Leech Lake to be on Smithsonian Web site

 

By Molly Miron
Bemidji Pioneer

 

BENA — The Smithsonian National Museum of the American Indian Indigenous Geography Web site features in-depth profiles of six native communities.

The Leech Lake Band of Ojibwe will be the seventh site along with the Hopi Nation in southwestern United States; Wolastoqewiyik (also known as Maliseet) in northeastern U.S. and eastern Canada; Kawésqar in southern Chile; Q’eqchi Maya in Central America; Na Po’e o Hana in Hawaii; and Akhiok on Kodiak Island, Alaska.

Students at the Bug-O-Nay-Ge-Shig and Deer River schools worked with Smithsonian outreach members this week to learn video and audio recording skills, interview techniques and editing methods to capture the essence of their communities for the new site. Amy Van Allen, community services manager for the National Museum of the American Indian, said she expects the Leech Lake site to be completed and available in about one year.

Meanwhile, seventh-grade students at Bug-O-Nay-Ge-Shig guided by teachers Tami Liberty and John Parmeter, and high school students at Deer River guided by Gerald White, will record traditional Anishinaabe activities as they are practiced currently and interview elders about their recollections of earlier times.

“We decided in our community, the students would do the project,” said Liberty.

For example, on Monday, Liberty’s students went to a sugar bush with elders to learn about tapping maple trees for sap to make syrup and sugar. As the seasons progress the students will take part in spearing fish and harvesting wild rice. Students in summer school will also go berry picking and raise heritage vegetables in the school’s garden.

“As a whole, the school is working to incorporate seasonal activities into the curriculum,” said Liberty.

“It’s broader than what you think of as physical geography,” Van Allen said. “It’s cultural geography. This is one program the museum offers as an outreach project.”

Van Allen and the other Smithsonian outreach team members, Shannon Quist, Gussie Lehman and Mark Christal, explained that the Indigenous Geography Web site includes aspects of the various communities’ origins, senses of place, economies, families, rituals and languages.

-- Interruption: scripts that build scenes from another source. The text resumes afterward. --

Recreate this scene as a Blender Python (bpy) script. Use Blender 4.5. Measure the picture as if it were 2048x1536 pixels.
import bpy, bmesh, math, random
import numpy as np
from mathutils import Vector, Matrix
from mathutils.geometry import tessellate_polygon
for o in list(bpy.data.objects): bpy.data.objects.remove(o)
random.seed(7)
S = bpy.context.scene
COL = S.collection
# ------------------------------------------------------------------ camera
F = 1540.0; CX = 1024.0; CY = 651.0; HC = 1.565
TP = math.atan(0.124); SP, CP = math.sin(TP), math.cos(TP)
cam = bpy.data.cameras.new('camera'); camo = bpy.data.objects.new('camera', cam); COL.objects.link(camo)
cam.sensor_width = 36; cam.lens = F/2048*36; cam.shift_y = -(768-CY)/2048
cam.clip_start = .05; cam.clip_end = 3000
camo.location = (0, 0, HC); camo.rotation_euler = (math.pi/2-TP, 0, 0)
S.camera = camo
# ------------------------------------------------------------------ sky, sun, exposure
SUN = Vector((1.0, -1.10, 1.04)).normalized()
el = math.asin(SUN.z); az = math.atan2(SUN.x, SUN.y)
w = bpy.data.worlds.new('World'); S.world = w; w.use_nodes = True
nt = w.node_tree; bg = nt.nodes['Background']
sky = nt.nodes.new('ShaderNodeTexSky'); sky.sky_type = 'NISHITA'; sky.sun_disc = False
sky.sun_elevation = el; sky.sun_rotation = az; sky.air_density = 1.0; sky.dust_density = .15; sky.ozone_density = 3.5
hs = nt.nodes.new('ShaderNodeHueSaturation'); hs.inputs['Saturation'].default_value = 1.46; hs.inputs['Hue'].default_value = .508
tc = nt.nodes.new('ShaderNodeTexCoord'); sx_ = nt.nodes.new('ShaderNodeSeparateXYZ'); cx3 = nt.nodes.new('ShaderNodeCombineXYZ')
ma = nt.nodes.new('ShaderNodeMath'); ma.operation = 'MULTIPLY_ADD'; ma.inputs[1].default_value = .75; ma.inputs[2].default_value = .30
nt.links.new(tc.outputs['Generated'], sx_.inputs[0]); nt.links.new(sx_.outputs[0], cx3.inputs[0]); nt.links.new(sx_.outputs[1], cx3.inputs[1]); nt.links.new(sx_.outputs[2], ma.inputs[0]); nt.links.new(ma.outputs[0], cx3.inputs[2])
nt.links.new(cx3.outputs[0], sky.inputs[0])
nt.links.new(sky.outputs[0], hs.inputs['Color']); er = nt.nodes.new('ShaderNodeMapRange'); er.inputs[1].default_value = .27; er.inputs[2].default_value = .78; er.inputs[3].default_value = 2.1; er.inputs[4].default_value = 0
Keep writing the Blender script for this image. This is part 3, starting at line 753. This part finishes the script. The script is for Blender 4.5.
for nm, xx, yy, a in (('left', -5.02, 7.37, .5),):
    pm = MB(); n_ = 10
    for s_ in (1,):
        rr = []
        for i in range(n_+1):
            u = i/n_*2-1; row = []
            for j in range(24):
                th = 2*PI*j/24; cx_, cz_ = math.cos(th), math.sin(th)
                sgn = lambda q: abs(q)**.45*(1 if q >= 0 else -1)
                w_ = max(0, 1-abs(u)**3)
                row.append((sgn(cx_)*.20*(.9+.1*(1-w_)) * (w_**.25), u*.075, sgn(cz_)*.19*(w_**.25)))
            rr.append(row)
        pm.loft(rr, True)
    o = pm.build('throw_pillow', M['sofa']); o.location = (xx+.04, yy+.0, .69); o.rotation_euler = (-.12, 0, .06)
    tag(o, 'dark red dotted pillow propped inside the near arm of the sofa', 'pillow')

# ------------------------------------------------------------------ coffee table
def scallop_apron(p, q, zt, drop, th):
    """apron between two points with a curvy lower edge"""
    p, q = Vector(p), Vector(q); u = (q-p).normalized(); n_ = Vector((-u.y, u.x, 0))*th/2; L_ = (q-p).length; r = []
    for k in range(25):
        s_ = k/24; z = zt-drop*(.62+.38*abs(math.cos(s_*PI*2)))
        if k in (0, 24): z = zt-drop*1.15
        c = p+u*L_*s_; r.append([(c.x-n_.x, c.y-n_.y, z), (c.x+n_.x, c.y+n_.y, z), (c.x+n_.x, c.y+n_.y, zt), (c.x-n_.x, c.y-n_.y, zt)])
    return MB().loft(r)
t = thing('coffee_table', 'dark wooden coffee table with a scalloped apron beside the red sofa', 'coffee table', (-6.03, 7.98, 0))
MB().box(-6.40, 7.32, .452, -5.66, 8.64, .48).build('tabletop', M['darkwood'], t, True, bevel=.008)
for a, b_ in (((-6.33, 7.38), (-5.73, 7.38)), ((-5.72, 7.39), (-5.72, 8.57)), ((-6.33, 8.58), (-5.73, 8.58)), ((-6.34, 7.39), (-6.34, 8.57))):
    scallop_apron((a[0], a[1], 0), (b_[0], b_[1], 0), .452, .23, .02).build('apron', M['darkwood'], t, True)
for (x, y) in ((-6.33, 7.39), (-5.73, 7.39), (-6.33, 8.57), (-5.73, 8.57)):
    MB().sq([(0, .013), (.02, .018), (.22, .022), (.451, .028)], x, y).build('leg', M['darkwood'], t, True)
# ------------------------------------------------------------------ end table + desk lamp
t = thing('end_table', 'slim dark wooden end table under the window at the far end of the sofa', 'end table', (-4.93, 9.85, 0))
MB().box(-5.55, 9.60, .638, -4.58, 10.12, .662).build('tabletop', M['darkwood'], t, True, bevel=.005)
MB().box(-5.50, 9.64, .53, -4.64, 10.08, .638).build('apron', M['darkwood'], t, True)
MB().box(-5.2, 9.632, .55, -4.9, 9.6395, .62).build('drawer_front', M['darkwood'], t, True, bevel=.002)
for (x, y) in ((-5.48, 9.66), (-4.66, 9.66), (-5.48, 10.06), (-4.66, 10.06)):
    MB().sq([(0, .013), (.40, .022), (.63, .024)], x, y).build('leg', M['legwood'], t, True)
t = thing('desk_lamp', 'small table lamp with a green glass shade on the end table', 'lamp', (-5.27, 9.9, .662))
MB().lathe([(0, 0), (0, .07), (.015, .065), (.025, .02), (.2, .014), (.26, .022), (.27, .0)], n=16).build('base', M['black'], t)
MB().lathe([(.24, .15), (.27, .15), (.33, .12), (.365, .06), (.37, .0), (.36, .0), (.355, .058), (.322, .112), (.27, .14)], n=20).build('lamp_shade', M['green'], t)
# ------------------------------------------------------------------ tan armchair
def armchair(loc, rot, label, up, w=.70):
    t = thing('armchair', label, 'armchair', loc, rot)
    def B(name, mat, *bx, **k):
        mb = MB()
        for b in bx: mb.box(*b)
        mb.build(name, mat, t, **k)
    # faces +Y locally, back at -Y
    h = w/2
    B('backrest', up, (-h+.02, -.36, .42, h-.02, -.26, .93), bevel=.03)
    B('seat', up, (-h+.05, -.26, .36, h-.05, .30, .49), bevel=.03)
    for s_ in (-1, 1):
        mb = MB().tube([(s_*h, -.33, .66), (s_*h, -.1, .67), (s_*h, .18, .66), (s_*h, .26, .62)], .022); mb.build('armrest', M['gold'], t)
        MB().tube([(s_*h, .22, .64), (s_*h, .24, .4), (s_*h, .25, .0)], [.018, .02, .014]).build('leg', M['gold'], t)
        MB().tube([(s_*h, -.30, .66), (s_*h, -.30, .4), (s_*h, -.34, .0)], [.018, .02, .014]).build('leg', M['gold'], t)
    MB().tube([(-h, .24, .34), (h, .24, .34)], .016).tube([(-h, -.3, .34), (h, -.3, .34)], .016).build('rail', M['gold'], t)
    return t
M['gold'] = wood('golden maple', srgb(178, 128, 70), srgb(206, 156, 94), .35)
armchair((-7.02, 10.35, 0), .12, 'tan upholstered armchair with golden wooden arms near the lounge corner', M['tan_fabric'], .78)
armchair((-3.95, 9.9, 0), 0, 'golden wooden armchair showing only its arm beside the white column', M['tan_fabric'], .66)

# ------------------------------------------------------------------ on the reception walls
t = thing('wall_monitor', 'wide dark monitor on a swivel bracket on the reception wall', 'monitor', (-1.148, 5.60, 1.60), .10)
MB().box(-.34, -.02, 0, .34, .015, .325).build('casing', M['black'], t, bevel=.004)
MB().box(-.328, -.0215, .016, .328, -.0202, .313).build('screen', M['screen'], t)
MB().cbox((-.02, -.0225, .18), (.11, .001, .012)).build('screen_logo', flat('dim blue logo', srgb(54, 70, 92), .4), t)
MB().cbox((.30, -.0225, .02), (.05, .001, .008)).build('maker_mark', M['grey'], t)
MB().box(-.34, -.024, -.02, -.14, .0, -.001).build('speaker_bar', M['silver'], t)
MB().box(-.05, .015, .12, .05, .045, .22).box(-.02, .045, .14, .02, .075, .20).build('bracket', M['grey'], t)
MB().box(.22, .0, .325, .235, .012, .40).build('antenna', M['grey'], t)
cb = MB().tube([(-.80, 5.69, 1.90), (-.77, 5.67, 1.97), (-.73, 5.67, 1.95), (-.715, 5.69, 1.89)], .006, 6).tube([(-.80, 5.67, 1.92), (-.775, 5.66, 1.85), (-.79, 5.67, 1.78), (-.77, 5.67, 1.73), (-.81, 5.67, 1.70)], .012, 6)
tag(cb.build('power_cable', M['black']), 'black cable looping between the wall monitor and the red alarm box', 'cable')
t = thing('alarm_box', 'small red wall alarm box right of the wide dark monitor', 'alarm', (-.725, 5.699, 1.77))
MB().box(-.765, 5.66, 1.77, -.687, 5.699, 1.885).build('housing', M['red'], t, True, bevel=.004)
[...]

For the language component of the Bug-O-Nay-Ge-Shig School, the students attended the Niigane Ojibwe immersion class, where they had to refrain from speaking English.

“Those kids can talk Ojibwe pretty good,” said William Robinson, one of the seventh-graders working on the Indigenous Geography project. “They read us a story in Ojibwe.”

The students also shared what they learned during the day at the sugar bush where they worked and interviewed people experienced in tapping.

Autumn Tanner said she learned how to use a camera, while Dylan Lightfeather said interviewing someone was a new experience.

“Some questions you had long answers, but some had really short answers,” said Rueben Ironbear.

David Bobrowoski said using a computer-based microphone to record an interview was new to him. Jennifer Mitchell said she learned how to use a video camera.

The students also gained some traditional knowledge.

“A woman discovered sugar bush,” said Jamie Littlewolf.

The Web site is at www.indigenousgeography.si.edu.